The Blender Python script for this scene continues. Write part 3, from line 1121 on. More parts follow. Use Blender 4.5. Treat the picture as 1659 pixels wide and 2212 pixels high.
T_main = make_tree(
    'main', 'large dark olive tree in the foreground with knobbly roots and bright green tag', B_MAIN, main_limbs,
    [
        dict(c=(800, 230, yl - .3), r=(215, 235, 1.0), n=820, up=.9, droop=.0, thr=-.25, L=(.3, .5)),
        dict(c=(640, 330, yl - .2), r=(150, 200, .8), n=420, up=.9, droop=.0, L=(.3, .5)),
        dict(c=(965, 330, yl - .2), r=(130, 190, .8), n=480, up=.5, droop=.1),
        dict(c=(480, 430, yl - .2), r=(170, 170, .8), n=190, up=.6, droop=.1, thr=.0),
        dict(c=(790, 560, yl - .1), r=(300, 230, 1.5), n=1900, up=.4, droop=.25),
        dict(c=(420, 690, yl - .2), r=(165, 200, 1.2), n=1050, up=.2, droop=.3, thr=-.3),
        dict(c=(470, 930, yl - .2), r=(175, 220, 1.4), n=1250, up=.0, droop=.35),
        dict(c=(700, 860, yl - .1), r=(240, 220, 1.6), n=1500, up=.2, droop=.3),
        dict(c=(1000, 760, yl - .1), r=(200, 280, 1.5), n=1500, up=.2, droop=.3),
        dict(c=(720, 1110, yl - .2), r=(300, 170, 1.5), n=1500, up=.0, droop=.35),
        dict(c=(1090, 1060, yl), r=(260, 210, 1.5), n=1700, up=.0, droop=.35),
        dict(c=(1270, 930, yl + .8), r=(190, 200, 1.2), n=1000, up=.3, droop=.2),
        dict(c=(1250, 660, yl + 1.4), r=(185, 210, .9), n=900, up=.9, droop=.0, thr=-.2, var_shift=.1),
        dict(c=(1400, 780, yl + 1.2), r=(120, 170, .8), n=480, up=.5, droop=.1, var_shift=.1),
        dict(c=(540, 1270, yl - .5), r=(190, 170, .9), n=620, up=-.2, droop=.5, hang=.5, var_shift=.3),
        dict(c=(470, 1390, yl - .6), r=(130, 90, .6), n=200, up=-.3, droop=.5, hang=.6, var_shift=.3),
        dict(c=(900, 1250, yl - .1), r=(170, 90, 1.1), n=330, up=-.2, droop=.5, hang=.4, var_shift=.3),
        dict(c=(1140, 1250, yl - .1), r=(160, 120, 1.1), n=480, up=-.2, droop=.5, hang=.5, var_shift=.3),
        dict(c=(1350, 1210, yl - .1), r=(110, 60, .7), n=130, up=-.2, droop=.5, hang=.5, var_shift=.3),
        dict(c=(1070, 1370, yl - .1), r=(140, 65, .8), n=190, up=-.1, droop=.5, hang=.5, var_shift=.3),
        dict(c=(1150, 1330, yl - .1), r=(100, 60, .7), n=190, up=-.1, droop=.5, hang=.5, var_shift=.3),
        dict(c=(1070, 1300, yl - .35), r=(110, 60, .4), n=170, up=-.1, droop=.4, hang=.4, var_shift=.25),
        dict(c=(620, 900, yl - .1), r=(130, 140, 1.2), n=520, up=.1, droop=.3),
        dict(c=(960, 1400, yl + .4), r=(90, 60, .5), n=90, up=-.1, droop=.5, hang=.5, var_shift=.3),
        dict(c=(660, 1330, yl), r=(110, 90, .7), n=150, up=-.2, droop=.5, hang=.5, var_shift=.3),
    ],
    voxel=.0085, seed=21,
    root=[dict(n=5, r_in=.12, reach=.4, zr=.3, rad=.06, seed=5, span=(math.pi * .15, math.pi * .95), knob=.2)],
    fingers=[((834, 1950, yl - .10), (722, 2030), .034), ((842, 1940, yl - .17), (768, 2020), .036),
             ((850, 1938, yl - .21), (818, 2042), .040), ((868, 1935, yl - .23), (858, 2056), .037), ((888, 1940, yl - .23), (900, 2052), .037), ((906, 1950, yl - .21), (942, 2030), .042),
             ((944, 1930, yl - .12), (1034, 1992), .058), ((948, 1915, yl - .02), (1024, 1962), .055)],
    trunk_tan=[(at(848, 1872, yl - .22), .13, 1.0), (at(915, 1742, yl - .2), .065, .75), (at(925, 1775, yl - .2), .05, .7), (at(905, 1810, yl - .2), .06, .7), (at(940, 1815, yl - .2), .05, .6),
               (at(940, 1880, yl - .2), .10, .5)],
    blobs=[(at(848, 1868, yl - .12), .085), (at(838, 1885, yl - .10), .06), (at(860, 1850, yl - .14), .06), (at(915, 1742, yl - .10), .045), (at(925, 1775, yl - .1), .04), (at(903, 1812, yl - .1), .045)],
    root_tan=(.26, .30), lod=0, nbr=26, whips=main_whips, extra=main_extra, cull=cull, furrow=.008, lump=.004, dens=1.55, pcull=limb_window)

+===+

> [Task description] Repeat the material above in full, quoting it exactly.

> [Task solution]
The Blender Python script for this scene continues. Write part 3, from line 1121 on. More parts follow. Use Blender 4.5. Treat the picture as 1659 pixels wide and 2212 pixels high.
T_main = make_tree(
    'main', 'large dark olive tree in the foreground with knobbly roots and bright green tag', B_MAIN, main_limbs,
    [
        dict(c=(800, 230, yl - .3), r=(215, 235, 1.0), n=820, up=.9, droop=.0, thr=-.25, L=(.3, .5)),
        dict(c=(640, 330, yl - .2), r=(150, 200, .8), n=420, up=.9, droop=.0, L=(.3, .5)),
        dict(c=(965, 330, yl - .2), r=(130, 190, .8), n=480, up=.5, droop=.1),
        dict(c=(480, 430, yl - .2), r=(170, 170, .8), n=190, up=.6, droop=.1, thr=.0),
        dict(c=(790, 560, yl - .1), r=(300, 230, 1.5), n=1900, up=.4, droop=.25),
        dict(c=(420, 690, yl - .2), r=(165, 200, 1.2), n=1050, up=.2, droop=.3, thr=-.3),
        dict(c=(470, 930, yl - .2), r=(175, 220, 1.4), n=1250, up=.0, droop=.35),
        dict(c=(700, 860, yl - .1), r=(240, 220, 1.6), n=1500, up=.2, droop=.3),
        dict(c=(1000, 760, yl - .1), r=(200, 280, 1.5), n=1500, up=.2, droop=.3),
        dict(c=(720, 1110, yl - .2), r=(300, 170, 1.5), n=1500, up=.0, droop=.35),
        dict(c=(1090, 1060, yl), r=(260, 210, 1.5), n=1700, up=.0, droop=.35),
        dict(c=(1270, 930, yl + .8), r=(190, 200, 1.2), n=1000, up=.3, droop=.2),
        dict(c=(1250, 660, yl + 1.4), r=(185, 210, .9), n=900, up=.9, droop=.0, thr=-.2, var_shift=.1),
        dict(c=(1400, 780, yl + 1.2), r=(120, 170, .8), n=480, up=.5, droop=.1, var_shift=.1),
        dict(c=(540, 1270, yl - .5), r=(190, 170, .9), n=620, up=-.2, droop=.5, hang=.5, var_shift=.3),
        dict(c=(470, 1390, yl - .6), r=(130, 90, .6), n=200, up=-.3, droop=.5, hang=.6, var_shift=.3),
        dict(c=(900, 1250, yl - .1), r=(170, 90, 1.1), n=330, up=-.2, droop=.5, hang=.4, var_shift=.3),
        dict(c=(1140, 1250, yl - .1), r=(160, 120, 1.1), n=480, up=-.2, droop=.5, hang=.5, var_shift=.3),
        dict(c=(1350, 1210, yl - .1), r=(110, 60, .7), n=130, up=-.2, droop=.5, hang=.5, var_shift=.3),
        dict(c=(1070, 1370, yl - .1), r=(140, 65, .8), n=190, up=-.1, droop=.5, hang=.5, var_shift=.3),
        dict(c=(1150, 1330, yl - .1), r=(100, 60, .7), n=190, up=-.1, droop=.5, hang=.5, var_shift=.3),
        dict(c=(1070, 1300, yl - .35), r=(110, 60, .4), n=170, up=-.1, droop=.4, hang=.4, var_shift=.25),
        dict(c=(620, 900, yl - .1), r=(130, 140, 1.2), n=520, up=.1, droop=.3),
        dict(c=(960, 1400, yl + .4), r=(90, 60, .5), n=90, up=-.1, droop=.5, hang=.5, var_shift=.3),
        dict(c=(660, 1330, yl), r=(110, 90, .7), n=150, up=-.2, droop=.5, hang=.5, var_shift=.3),
    ],
    voxel=.0085, seed=21,
    root=[dict(n=5, r_in=.12, reach=.4, zr=.3, rad=.06, seed=5, span=(math.pi * .15, math.pi * .95), knob=.2)],
    fingers=[((834, 1950, yl - .10), (722, 2030), .034), ((842, 1940, yl - .17), (768, 2020), .036),
             ((850, 1938, yl - .21), (818, 2042), .040), ((868, 1935, yl - .23), (858, 2056), .037), ((888, 1940, yl - .23), (900, 2052), .037), ((906, 1950, yl - .21), (942, 2030), .042),
             ((944, 1930, yl - .12), (1034, 1992), .058), ((948, 1915, yl - .02), (1024, 1962), .055)],
    trunk_tan=[(at(848, 1872, yl - .22), .13, 1.0), (at(915, 1742, yl - .2), .065, .75), (at(925, 1775, yl - .2), .05, .7), (at(905, 1810, yl - .2), .06, .7), (at(940, 1815, yl - .2), .05, .6),
               (at(940, 1880, yl - .2), .10, .5)],
    blobs=[(at(848, 1868, yl - .12), .085), (at(838, 1885, yl - .10), .06), (at(860, 1850, yl - .14), .06), (at(915, 1742, yl - .10), .045), (at(925, 1775, yl - .1), .04), (at(903, 1812, yl - .1), .045)],
    root_tan=(.26, .30), lod=0, nbr=26, whips=main_whips, extra=main_extra, cull=cull, furrow=.008, lump=.004, dens=1.55, pcull=limb_window)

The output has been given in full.